In 2013, Great Lakes reported 14,010 enplanements while Allegiant reported 148, for a total of 14,158; Great Lakes reported 11,565 in 2012.

In 2011, Delta reported 10,646 and Great Lakes 4,538, for a total of 15,184.

“We have had one year of troubled air service,” she said. She said while Great Lakes has been pressured, like many airlines, by the new federal regulations 18 months ago requiring more pilot training, the inconsistent service including canceled flights has been too much to bear for too many. Boardings averaged only 765 each month last year, compared with 1,180 in 2013. In December, only 673 passengers boarded Great Lakes in Pierre, including Mayor Gill.

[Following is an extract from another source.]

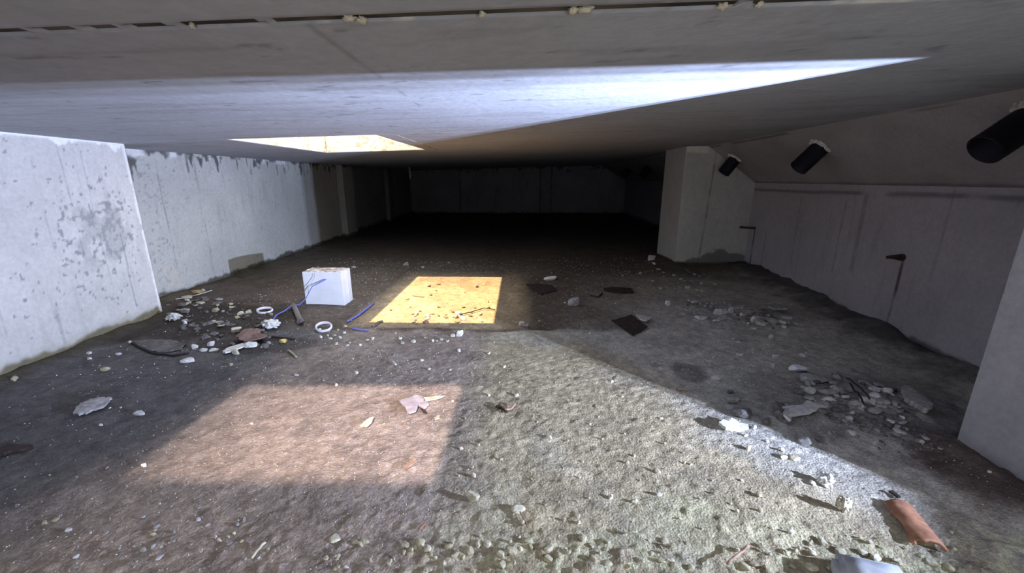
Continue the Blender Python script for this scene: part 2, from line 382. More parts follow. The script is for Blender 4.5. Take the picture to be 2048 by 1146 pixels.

She returned Jan. 3 from visiting family in Phoenix, flying to Denver where she got on the Great Lakes plane for Pierre. The flight was fine, except she had to re-book it after Great Lakes cancelled her reservation in November, part of many such cancellations, Gill said. “At least I got back the day I wanted to,” she said.

But for many it doesn’t work, she said.

“The way this has played out for us, we’ve got a community that has decided they are going to drive somewhere else to fly.”

The city will ask the DOT for a waiver from the rule of 10,000 hoping to keep the $1 million airport subsidy, Gill said.

But that would only be good for a year and it’s a one-time deal, meaning the long-term problem of falling passenger numbers has to be solved, Gill and Goodman said.

That’s why the city a month ago recommended to the feds that a charter airline company, Aerodynamics Inc., be authorized to begin scheduled commercial flights to Denver from Pierre under the Essential Air Service subsidy program.

ADI proposed flying 12 round-trip flights a week from Pierre to Denver if EAS funding of $2 million comes through as part of a program to subsidize air service to and from isolated communities.

Gill said Tuesday night she hasn’t heard yet from DOT, although she had expected to know by now.

Although questions have been raised by some in the community, and also in other communities, about the fitness of ADI, Gill said it’s the federal government’s job now to make that decision.
It’s possible the DOT will award the EAS subsidies to Great Lakes rather than ADI, she said.

Isaacs said Pierre has a history of higher numbers of air travelers and that the region near Pierre could provide thousands more, making 20,000 enplanements a year a reasonable goal given better airline service.

In other business, the city commission heard complaints from retired city employees who were told recently their health insurance costs would increase up to 88 percent.

A group of six former city employees who retired before they reached the age of 65 continue to receive subsidized premium rates under the city’s health insurance plan. Five of them attended Tuesday’s meeting to say it was unfair they were given only a week’s notice their monthly insurance costs would be greatly increased. City commissioners said errors in previous calculations meant the retirees had not been paying as much as they should be paying, so a correction is needed. But the commission tabled the issue for a week to discuss ways to phase in the increases to make them less painful for retirees.